JA: I am always working within a suitable sign relation, say L c OxSxI, where O, S, I
    are the pertinent domains of objects, signs, and interpretant signs, respectively.

JA: The objects are the things that I have to mention, to talk and to think about.
    The signs and the interpretants are what I use to talk and to think about them.

JA: Let me restrict my attention for now to that part of my work where I spend most of my time
    exploiting certain analogies between logic and real analysis, that is to say, between sets
    of type B^k and (B^k -> B) and sets of type R^k and (R^k -> R), with B = {0, 1}, R = Reals.

JA: The "formal objects" are the elements, sets, and functions that go with this set-up.
    The "formal signs" are the expressions that are available to indicate these objects.

JA: The word "formal" here means that I am concerned with their form,
    and also that their place within the setting is formally declared.
    It is considered "good form" to see how far you can get this way,
    but everybody knows that you just can't have it all this way.

JA: In computational work, which is what I am almost always working toward these days,
    one is primarily concerned with public signs, and so it is convenient to let the
    domain of signs and the domain of interpretant signs be the same domain, S = I.
    In such a setting, I will typically refer to this as the "syntactic domain",
    in part because it will always be formalized as a formal language, with
    a formal grammar that defines its membership, and maybe a parser, too.

JA: Now, at this point it may sound almost as if all we need to worry about is the
    two sets O and S = I, plus the 2-adic relation of denotation that connects them.
    But that would be ignoring the realities of computation, which can be described
    as the job of taking obscure signs (like "5+7") for a formal object (a number)
    and transforming it somehow into a clear sign (like "12") for the same object.
    This process of passing from an initial sign s to an interpretant sign s' to
    another interpretant sign s", ..., and eventually to a canonical or a normal
    sign for the same object is a special case of a "sign process" or "semiosis".

JA: The full pragmatic sign relation is L c OxSxI.
    Syntax is the business of defining S as a set.
    Semantics is the 2-dim projection of L on OxS.
    Semiotic transitions are certain pairs in SxI.
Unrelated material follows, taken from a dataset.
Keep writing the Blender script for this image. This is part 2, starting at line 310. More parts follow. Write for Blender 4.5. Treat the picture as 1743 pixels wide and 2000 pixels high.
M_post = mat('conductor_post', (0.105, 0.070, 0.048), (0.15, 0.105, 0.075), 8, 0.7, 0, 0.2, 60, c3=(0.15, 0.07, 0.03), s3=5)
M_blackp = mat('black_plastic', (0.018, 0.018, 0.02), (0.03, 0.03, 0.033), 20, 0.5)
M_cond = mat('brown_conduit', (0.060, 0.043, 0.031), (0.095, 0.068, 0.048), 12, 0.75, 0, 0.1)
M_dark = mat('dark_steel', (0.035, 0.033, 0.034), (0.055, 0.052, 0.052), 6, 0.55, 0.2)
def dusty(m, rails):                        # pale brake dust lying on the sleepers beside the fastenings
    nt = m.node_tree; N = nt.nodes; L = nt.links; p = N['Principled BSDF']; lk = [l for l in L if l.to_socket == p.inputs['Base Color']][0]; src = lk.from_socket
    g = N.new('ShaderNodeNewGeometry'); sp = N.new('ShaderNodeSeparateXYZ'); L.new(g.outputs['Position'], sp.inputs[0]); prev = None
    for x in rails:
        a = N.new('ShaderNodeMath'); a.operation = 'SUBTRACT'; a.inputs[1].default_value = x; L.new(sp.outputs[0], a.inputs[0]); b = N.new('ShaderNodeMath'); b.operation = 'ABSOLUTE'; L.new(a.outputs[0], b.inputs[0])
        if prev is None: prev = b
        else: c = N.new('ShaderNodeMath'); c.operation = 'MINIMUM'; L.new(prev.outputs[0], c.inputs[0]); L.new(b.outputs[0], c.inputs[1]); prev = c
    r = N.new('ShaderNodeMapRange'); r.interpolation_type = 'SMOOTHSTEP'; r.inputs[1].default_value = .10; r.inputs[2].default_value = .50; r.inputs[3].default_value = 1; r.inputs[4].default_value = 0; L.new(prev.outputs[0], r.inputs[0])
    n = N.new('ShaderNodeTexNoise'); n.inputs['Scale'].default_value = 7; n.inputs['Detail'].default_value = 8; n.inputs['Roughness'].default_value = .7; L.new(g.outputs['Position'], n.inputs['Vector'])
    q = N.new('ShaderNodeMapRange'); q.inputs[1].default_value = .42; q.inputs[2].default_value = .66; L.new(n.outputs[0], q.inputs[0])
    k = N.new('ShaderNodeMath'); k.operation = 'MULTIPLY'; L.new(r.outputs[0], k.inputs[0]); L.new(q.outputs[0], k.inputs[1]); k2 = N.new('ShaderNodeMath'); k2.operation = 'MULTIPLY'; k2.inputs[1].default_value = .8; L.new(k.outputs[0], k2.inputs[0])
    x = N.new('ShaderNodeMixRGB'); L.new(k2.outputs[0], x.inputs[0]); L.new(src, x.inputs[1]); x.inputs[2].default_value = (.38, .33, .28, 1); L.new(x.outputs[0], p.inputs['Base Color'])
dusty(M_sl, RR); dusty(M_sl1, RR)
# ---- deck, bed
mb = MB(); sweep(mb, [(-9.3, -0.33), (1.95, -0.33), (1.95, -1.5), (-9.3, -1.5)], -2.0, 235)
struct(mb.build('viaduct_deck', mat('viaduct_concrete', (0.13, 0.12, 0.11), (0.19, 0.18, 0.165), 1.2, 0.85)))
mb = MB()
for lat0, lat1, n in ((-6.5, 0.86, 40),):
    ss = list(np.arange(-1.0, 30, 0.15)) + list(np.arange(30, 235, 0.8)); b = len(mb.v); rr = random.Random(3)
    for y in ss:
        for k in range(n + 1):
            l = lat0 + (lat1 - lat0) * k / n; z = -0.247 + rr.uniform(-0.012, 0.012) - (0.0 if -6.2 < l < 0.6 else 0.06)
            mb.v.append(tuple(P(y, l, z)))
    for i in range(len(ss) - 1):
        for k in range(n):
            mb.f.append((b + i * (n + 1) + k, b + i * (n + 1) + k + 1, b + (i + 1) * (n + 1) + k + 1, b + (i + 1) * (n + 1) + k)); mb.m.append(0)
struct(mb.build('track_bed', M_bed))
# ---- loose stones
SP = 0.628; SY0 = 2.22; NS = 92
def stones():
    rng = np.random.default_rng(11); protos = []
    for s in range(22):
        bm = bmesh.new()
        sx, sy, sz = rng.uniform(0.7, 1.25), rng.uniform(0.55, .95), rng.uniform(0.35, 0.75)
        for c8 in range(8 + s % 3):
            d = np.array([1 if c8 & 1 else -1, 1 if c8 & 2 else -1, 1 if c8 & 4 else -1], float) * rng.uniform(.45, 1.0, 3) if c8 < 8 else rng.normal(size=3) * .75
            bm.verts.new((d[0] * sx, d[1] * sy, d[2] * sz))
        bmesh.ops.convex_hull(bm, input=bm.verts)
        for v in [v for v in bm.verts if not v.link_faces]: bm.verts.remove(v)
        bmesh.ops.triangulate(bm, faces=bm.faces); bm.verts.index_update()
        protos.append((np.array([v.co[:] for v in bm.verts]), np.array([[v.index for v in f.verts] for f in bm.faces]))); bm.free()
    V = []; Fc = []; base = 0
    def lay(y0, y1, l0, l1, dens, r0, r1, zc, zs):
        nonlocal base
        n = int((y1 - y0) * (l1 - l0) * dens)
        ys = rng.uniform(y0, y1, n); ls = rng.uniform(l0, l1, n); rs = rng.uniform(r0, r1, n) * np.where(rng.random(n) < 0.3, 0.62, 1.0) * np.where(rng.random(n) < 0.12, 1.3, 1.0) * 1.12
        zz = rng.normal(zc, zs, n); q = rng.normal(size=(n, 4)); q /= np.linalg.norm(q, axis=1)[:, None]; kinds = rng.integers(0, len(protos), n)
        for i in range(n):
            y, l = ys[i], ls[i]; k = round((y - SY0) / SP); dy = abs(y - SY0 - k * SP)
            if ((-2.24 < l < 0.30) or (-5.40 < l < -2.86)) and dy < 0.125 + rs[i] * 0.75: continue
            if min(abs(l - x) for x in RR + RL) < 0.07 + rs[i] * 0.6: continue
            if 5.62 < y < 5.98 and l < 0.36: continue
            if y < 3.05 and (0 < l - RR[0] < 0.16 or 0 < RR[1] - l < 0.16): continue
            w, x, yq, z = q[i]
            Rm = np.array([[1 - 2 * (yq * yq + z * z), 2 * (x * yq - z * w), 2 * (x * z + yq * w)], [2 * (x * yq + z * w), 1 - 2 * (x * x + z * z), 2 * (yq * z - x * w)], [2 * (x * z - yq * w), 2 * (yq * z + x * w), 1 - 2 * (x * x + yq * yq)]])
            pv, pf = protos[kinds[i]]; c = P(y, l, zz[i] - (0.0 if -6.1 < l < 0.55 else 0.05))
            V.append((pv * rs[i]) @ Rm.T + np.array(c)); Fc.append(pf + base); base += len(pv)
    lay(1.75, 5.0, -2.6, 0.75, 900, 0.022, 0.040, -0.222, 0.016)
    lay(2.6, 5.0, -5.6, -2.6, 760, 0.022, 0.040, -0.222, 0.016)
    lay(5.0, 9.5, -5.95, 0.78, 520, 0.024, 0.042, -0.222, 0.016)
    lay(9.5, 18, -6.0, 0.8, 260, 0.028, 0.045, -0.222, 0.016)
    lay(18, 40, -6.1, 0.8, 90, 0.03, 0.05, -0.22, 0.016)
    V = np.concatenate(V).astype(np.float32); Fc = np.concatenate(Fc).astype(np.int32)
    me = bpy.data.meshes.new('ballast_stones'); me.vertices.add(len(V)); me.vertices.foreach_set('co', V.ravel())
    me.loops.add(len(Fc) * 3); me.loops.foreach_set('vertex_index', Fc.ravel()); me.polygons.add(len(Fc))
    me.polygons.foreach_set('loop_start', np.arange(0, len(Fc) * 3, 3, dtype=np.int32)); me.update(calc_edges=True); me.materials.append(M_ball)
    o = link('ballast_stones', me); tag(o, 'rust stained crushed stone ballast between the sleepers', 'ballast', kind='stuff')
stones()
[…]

JA: When the setting is very rich, with many types of objects,
    typically organized into an "ontological hierarchy" (OH),
    along with all of their corresponding sign classes, then
    I will try to organize the whole panoply of objects and
    signs into an "objective framework" (OF), on one side,
    and an "interpretive framework", on the other side.
    Now this works well enough as long as these sides
    do not overlap too much, but when you begin to
    need to start talking and thinking about your
    own syntax, that is, to make pieces of the
    IF into objects of discussion and thought,
    and thus to push them into the OF, then
    you have to become more sophisticated,
    and to need a structure that I call a
    "reflective interpretive framework",
    or a RIF.

In my own working languages I attempt or purport to distinguish
the object side of things as the "objective framework" (OF) and
the signy side of things as the "interpretive framework" (IF),
and each of these aspects of the developing sign relation is
relevant to the evolving discussion in its own special way.

Within the context of this particular discussion, the propositions
are the "logical" (abstract, hypostatic, ideal, platonic) objects,
perhaps the chief objects of the whole discussion, whereas the
corresponding sets and maps, regarded as mathematical objects,
are two different kinds of "models" (concretions, construals,
fleshings out, also known as "interpretations" in yet another
sense of that protean word) of these abstract propositions.
That is, sets and maps are the sorts of things that I can
personally imagine being able to grasp in somewhat more
"intuitive" (anschaulich, visual, visceral, vital) forms,
in what I think of as "geometric" and "functional" terms.